TDiff in the Dark: Gravity with a scalar field invariant under transverse diffeomorphisms

TL;DR

This paper explores a gravity theory invariant under transverse diffeomorphisms, coupling a scalar field to gravity in a novel way, analyzing its energy-momentum tensor, conservation, and implications for dark matter and dark energy models.

Contribution

It introduces a scalar field coupled minimally to gravity via functions of the metric determinant within a transverse diffeomorphism invariant framework, revealing new properties of the energy-momentum tensor and gravitational effects.

Findings

Energy-momentum tensor of the scalar field forms a perfect fluid with a time-like velocity vector.

Derived an explicit expression for the speed of sound in the kinetic dominated regime.

Found that physically reasonable matter violates the strong energy condition in potential domination regimes.

Abstract

We reflect on the possibility of having a matter action that is invariant only under transverse diffeomorphisms. This possibility is particularly interesting for the dark sector, where no restrictions arise based on the weak equivalence principle. In order to implement this idea we consider a scalar field which couples to gravity minimally but via arbitrary functions of the metric determinant.
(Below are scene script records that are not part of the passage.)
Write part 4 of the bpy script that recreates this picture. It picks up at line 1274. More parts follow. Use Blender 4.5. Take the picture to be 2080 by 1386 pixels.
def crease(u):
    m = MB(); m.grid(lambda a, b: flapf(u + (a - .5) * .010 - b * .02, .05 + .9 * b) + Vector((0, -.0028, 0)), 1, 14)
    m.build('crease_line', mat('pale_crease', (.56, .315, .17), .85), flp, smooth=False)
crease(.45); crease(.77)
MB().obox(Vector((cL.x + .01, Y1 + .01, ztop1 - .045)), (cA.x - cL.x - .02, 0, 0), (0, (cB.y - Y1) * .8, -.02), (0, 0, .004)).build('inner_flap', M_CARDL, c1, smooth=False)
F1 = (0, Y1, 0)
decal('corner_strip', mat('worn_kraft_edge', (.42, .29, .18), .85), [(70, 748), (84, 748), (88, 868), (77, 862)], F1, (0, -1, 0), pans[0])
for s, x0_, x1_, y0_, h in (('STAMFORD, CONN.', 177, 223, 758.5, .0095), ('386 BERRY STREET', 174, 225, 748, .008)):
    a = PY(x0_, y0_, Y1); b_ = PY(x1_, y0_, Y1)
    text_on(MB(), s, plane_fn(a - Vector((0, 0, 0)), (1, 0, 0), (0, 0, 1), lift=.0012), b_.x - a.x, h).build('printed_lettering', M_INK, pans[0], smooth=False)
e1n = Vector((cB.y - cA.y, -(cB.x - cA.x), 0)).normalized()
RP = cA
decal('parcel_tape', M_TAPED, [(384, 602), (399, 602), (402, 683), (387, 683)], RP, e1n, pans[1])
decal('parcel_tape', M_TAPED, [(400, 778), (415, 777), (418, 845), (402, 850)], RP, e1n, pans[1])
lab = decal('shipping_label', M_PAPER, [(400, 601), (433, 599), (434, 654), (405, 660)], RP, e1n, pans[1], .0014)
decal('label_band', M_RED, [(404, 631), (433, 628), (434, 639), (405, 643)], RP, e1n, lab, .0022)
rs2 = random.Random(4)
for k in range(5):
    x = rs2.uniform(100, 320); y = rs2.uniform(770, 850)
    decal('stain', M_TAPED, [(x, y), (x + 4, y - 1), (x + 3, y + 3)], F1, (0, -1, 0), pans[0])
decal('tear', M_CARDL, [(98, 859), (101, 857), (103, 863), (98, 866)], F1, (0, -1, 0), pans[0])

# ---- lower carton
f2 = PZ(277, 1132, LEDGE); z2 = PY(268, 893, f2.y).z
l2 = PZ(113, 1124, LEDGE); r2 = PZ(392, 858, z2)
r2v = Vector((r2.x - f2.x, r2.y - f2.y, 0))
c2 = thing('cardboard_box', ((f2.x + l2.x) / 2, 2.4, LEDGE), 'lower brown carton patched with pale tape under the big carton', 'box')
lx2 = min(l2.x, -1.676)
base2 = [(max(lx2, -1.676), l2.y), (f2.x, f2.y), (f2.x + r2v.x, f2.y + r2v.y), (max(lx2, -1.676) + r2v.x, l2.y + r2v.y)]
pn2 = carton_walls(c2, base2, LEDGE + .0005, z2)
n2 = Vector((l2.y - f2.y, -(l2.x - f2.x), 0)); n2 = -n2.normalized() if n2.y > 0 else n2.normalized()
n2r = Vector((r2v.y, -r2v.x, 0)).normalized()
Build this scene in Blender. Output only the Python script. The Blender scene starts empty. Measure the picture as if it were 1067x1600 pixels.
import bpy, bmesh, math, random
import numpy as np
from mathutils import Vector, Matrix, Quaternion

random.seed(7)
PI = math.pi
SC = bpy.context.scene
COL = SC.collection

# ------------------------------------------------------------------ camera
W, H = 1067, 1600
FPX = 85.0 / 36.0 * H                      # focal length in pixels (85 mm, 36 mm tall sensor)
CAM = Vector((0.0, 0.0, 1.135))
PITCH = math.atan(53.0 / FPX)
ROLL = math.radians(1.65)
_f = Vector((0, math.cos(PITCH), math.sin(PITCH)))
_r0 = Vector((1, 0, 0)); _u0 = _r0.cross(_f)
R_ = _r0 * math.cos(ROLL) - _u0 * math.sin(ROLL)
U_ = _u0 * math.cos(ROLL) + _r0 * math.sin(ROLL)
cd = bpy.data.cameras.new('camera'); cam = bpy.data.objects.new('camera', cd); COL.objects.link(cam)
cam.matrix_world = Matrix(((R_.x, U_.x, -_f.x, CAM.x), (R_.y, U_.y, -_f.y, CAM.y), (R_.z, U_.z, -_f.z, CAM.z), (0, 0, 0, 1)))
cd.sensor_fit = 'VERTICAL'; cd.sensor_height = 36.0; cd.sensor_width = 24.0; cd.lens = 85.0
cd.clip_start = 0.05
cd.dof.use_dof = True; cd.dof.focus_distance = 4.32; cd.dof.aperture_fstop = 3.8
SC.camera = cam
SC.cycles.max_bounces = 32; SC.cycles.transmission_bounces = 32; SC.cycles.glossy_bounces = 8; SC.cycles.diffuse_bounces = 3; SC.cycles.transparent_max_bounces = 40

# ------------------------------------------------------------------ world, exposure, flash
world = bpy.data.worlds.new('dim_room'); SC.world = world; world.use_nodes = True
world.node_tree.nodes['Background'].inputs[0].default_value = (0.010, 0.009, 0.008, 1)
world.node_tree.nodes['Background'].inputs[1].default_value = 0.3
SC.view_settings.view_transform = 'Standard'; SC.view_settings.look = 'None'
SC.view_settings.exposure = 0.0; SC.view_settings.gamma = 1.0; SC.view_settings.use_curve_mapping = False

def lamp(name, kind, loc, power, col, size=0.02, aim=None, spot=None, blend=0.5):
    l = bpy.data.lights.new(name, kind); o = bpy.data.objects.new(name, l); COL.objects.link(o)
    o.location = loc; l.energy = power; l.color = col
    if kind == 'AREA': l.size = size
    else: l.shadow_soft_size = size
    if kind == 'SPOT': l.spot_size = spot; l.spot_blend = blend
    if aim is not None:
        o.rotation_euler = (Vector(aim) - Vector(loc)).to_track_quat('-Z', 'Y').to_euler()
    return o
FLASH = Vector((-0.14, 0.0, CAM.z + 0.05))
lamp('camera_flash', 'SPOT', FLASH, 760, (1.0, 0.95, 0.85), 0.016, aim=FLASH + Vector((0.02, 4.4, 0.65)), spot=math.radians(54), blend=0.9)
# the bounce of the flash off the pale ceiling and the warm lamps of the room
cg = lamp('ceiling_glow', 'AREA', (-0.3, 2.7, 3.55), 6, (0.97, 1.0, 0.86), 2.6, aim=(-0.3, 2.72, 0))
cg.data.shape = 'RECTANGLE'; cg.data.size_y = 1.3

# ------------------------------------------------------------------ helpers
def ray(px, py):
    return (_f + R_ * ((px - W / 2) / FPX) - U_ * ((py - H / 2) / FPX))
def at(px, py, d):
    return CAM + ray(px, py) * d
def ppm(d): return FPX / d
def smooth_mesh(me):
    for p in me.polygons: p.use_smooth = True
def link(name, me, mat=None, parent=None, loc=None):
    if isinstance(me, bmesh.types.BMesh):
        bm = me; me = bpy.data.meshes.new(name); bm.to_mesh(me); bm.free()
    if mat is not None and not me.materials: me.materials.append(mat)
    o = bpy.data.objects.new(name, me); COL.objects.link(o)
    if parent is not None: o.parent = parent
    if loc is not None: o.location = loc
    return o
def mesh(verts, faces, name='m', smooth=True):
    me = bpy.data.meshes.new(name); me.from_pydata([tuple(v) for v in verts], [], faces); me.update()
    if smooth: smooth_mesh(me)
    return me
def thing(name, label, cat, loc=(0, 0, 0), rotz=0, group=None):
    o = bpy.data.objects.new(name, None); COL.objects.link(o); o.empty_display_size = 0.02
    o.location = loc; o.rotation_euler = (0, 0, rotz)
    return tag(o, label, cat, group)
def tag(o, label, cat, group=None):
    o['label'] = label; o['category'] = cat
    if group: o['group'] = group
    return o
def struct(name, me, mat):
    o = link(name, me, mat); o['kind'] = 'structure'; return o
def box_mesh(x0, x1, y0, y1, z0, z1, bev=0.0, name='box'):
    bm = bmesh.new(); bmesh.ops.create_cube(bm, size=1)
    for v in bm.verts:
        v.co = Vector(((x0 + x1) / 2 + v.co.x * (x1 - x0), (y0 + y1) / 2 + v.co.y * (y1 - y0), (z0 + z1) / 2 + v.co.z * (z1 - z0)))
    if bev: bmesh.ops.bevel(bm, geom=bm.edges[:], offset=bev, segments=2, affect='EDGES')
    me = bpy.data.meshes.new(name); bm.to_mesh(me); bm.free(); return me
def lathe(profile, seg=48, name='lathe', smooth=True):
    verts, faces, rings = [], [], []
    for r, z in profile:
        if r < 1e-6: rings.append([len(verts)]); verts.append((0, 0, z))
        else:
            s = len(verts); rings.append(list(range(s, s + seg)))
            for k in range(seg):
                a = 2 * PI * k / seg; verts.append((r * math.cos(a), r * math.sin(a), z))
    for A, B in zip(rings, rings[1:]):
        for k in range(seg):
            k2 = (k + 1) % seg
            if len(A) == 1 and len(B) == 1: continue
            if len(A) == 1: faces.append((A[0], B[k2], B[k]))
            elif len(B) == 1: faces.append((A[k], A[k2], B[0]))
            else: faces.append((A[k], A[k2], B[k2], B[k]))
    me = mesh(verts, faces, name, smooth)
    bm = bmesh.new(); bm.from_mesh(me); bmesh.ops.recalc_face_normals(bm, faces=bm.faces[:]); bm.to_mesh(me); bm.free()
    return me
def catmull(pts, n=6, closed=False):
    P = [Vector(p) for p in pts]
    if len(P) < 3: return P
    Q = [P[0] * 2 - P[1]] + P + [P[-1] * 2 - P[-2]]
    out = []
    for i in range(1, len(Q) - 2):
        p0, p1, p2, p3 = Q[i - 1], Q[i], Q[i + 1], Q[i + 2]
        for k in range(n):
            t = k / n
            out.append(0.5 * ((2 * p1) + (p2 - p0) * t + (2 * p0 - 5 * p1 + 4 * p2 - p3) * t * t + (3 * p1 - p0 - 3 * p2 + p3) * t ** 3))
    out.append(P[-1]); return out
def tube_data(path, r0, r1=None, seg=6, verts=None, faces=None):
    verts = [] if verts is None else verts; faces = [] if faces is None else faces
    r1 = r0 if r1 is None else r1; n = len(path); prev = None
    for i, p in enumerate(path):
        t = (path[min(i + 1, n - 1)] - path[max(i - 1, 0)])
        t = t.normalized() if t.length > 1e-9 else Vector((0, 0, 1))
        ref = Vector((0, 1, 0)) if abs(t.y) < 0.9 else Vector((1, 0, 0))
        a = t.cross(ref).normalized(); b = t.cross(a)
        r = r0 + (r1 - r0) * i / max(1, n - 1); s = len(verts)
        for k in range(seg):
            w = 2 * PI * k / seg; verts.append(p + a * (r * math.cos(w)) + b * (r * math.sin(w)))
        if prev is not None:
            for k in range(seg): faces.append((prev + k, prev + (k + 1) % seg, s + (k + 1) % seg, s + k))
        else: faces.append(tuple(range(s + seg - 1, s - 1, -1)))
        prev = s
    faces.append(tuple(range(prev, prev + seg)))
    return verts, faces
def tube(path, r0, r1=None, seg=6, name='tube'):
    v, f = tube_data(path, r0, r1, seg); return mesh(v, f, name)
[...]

We show that the energy-momentum tensor of the scalar field takes the perfect fluid form when its velocity vector is time-like. We analyze the conservation of this tensor in detail, obtaining a seminal novel result for the energy density of this field in the kinetic dominated regime. Indeed, in this regime the fluid is always adiabatic and we obtain an explicit expression for the speed of sound. Furthermore, to get insight in the gravitational properties of these theories, we consider the fulfillment of the energy conditions, concluding that nontrivial physically reasonable matter violates the strong energy condition in the potential domination regime. On the other hand, we present some shift-symmetric models of particular interest. These are: constant equation of state models (which may provide us with a successful description of dark matter or dark radiation) and models presenting different gravitational domains (characterized by the focusing or possible defocusing of time-like geodesics), as it happens in unified dark matter-energy models.